Ein bewegendes Buch
Der 2013 im Fischer Verlag erschienende dritte Roman Wie ein unsichtbares Band von Inès Garland ist der erste, der ins deutsche übersetzt wird und das in meinen Augen absolut zurecht. Aufbauend auf dem Argentinien der späten Siebziger Jahre, zu Zeiten der Militärdiktatur, erzählt die Autorin die beispielhafte Geschichte zweier Familien, vor allem aber von deren gleichaltrigen Kindern, Alma, Carmen und Marito.
Während Alma unter der Woche in Buenos Aires wohnt und dort zur Schule geht und nur am Wochenende auf einer Insel im Dschungel lebt, leben ihre Nachbarn Carmen und Marito ständig dort. Zwischen den Kindern entwickelt sich mit der Zeit eine enge Freundschaft, die über den sozialen Unterschieden der beiden Familien steht und diese überwindet. Die Kinder nehmen diesen Unterschied gar nicht wahr, Alma bewundert Carmen und Marito ob ihrer Fertigkeiten und verbringt viel Zeit mit ihnen und ihren Geschwistern und ihrer Oma, bei der sie leben. Während sich Almas Eltern in der gehobenen Schicht von Buenos Aires zuhause fühlen, fühlt sich Alma mehr den ärmeren Landbewohnern, ihren einzigen wahren Freunden zugehörig.
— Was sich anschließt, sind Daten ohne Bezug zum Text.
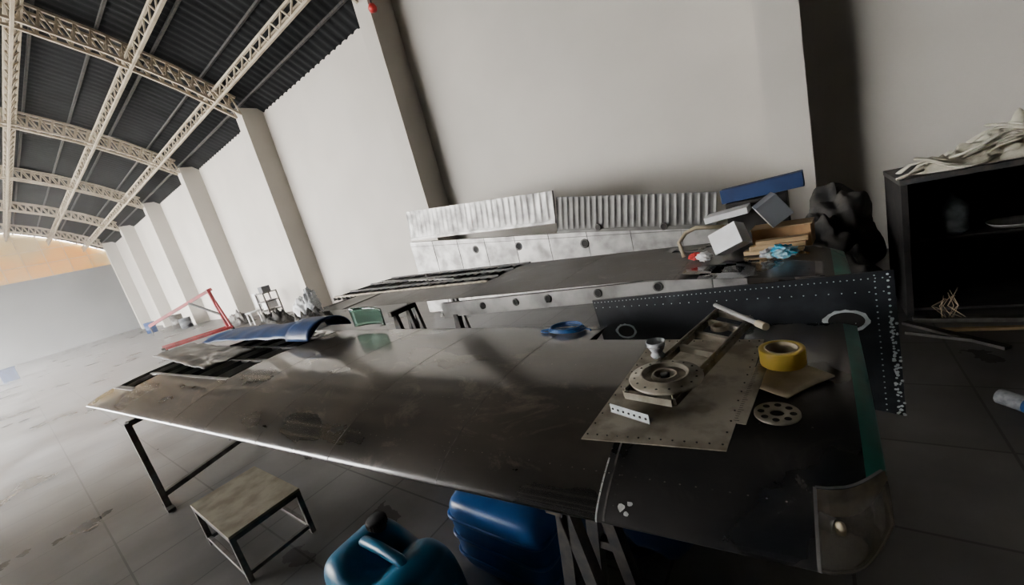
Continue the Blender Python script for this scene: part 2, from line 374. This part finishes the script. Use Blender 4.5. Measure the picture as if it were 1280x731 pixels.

Doch je älter die Kinder werden, desto schwieriger wird es, die soziale Kluft zu überwinden und so findet sich Alma zwischen zwei Welten wieder und zu keiner der beiden fühlt sie sich zugehörig. Dass sie sich dann auch noch in Marito verliebt und zwischen den beiden eine zarte und verletzliche Liebe entsteht, macht das Ganze nicht einfacher. Auf Verständnis von ihren Eltern hofft Alma auch vergebens, sie leben in Buenos Aires und nehmen die Welt außerhalb dieser Blase, die sie im Dschungel jedes Wochenende sehen könnten, nicht wahr.
Der Ton des gesamten Romans ist poetisch, etwas schwebend und passt damit hervorragend zur Umschlaggestaltung wie zu der Geschichte. Er lässt sich mit der landläufigen Vorstellung von Südamerika ebenso vereinigen wie mit der vermittelten Stimmung auf den Inseln, wo ein Großteil des Lebens auf dem Fluss stattfindet. Mit sehr eindrucksvollen Bildern und extrem aussagekräftigen Details (so werden die Brüder von Marito dafür bezahlt, das Haus von Almas Eltern in Stand zu halten), die mit einer Leichtigkeit erzählt werden, die gut zur Perspektive der unschuldigen Kinder passt, vermittelt das Buch starke Emotionen. Die Liebesgeschichte zwischen Alma und Marito gehört zu den einfühlsamsten und wundervollsten, die ich seit langem gelesen habe, denn die durch soziale Zwänge entstehenden Schwierigkeiten und auch das einzigartige Gefühl, verliebt zu sein; all das wird hervorragend erzählt in einer Art und Weise, die das Herz berührt.
Eine klare Empfehlung für alle Altersklassen, die Symbolkraft dieses Romans für Fragen der sozialen Gleichheit ist nicht zu unterschätzen. Außerdem wird vor allem gegen Ende des Romans die Problematik, die mit der aufkommenden Militärdiktatur einhergeht, sehr anschaulich und authentisch deutlich. Denn am Ende ist nichts, wie es am Anfang war.
FAZIT
Ein bewegendes Buch über zwei unterschiedliche Familien, das die Liebe und Toleranz genauso hochhält wie es die Schonungslosigkeit der Militärdiktatur zeigt. Ein malerisches, verträumtes und gerade deswegen herausragendes Buch.